Exercise instructions: Pull out each line of the data that includes the word "Write".

Rows from a 3D scene dataset:
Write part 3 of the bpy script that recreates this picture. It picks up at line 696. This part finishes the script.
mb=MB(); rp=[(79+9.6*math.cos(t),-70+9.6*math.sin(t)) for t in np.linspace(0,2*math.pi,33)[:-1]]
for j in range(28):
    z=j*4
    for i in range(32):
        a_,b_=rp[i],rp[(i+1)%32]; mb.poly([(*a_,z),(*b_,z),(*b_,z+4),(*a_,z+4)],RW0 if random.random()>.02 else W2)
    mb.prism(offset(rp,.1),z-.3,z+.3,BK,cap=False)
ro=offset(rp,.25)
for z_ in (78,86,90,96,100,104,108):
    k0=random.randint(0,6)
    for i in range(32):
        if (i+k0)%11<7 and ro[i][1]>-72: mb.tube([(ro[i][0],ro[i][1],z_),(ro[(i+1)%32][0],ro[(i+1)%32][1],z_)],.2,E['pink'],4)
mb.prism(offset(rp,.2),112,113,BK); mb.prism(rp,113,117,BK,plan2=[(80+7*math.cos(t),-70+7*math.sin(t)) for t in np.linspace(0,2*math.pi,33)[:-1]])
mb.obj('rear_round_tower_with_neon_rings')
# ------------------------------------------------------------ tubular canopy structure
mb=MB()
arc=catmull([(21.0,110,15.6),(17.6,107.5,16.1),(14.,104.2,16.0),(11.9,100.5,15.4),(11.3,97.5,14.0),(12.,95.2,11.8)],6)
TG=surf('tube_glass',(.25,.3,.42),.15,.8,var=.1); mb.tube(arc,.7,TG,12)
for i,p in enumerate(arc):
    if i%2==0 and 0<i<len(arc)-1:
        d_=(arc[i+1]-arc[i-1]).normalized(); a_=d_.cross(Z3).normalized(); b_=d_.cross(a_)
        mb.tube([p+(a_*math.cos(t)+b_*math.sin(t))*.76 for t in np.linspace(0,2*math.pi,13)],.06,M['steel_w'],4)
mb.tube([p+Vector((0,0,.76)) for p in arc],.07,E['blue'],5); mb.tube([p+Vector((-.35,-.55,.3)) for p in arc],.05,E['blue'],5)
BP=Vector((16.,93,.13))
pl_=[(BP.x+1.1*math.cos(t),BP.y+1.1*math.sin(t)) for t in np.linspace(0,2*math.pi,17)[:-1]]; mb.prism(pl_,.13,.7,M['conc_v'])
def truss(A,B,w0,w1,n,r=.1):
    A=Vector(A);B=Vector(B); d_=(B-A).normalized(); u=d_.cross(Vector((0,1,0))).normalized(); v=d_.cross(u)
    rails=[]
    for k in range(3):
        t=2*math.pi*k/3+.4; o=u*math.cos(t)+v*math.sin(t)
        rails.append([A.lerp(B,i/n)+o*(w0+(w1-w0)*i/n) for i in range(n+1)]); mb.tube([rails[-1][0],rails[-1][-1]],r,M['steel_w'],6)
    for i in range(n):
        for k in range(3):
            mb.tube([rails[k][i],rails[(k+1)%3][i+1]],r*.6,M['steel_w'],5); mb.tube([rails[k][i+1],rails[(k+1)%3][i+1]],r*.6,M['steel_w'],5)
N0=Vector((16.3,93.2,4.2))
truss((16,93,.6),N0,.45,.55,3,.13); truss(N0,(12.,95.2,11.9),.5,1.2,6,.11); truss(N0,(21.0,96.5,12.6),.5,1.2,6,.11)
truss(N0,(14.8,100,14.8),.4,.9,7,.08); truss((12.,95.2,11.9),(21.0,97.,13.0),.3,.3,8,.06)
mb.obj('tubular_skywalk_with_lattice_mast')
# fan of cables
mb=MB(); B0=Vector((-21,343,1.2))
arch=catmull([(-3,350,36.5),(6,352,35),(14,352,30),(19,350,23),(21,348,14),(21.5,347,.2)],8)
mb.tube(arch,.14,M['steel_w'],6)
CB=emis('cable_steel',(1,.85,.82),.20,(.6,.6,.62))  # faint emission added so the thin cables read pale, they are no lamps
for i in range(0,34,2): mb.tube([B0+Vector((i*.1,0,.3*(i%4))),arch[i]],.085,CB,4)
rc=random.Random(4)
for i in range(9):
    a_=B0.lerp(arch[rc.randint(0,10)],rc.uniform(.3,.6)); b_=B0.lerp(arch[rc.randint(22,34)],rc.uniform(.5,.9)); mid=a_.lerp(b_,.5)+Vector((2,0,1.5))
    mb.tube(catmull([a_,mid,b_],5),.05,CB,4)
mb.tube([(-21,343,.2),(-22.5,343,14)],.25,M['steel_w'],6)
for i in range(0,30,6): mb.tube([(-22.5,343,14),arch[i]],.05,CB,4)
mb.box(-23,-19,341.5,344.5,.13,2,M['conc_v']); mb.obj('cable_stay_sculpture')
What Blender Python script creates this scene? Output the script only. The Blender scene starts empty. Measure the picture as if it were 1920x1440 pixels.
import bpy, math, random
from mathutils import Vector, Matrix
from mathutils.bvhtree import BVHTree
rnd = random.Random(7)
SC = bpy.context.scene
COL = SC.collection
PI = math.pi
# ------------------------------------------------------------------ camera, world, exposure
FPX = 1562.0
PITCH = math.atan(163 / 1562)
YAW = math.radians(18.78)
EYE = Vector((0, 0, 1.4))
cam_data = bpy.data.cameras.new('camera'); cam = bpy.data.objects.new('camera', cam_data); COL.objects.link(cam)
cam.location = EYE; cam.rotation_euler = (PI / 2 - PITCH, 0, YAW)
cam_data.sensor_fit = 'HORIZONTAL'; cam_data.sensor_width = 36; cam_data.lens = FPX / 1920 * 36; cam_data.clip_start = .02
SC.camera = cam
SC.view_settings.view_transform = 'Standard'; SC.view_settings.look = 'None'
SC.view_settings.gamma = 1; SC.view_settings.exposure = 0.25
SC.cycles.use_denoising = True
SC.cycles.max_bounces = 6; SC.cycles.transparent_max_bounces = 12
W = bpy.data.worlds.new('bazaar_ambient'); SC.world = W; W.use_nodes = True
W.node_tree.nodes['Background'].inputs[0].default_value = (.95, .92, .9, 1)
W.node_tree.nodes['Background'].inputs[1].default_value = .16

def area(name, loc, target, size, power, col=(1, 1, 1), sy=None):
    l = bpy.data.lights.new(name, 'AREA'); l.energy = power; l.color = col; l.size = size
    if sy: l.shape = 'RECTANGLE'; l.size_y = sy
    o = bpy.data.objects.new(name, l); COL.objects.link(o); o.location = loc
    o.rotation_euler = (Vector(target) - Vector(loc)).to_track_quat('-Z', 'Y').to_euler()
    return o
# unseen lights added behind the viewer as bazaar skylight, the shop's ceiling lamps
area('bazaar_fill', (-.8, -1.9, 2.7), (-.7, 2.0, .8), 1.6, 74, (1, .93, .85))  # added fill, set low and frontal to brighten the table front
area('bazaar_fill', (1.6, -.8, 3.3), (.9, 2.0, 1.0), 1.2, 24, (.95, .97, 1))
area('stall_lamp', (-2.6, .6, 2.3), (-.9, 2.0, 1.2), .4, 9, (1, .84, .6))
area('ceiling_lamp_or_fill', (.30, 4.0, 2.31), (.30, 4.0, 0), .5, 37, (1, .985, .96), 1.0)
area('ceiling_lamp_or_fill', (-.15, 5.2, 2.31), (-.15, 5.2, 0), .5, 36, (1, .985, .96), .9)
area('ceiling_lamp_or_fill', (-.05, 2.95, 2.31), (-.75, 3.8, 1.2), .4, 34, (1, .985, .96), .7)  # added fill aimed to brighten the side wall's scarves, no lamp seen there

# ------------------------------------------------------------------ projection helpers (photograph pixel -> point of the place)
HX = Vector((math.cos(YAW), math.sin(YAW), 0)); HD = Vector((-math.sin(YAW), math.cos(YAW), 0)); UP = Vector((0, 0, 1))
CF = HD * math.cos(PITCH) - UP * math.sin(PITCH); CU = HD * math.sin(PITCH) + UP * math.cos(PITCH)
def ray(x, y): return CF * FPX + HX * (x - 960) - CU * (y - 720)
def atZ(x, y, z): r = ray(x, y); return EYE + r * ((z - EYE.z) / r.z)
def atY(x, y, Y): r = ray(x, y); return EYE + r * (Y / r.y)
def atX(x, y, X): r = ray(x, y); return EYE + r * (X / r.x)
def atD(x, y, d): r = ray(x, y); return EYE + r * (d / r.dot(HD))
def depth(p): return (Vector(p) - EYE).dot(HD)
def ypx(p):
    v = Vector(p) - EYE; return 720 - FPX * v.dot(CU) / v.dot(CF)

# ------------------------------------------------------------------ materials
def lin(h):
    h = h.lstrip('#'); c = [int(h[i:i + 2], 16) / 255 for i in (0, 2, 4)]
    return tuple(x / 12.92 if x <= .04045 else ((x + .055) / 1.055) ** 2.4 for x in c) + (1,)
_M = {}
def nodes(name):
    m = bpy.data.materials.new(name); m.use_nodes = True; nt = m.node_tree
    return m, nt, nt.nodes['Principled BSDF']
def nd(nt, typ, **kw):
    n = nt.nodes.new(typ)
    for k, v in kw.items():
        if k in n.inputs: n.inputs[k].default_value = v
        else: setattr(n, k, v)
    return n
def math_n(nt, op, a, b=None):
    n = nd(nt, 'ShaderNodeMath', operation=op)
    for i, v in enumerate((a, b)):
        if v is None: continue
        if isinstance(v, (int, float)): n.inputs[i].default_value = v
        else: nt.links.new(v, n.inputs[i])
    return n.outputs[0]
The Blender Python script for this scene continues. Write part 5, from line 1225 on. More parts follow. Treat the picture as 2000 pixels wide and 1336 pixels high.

Solution below:
Write part 3 of the bpy script that recreates this picture. It picks up at line 696. This part finishes the script.
The Blender Python script for this scene continues. Write part 5, from line 1225 on. More parts follow. Treat the picture as 2000 pixels wide and 1336 pixels high.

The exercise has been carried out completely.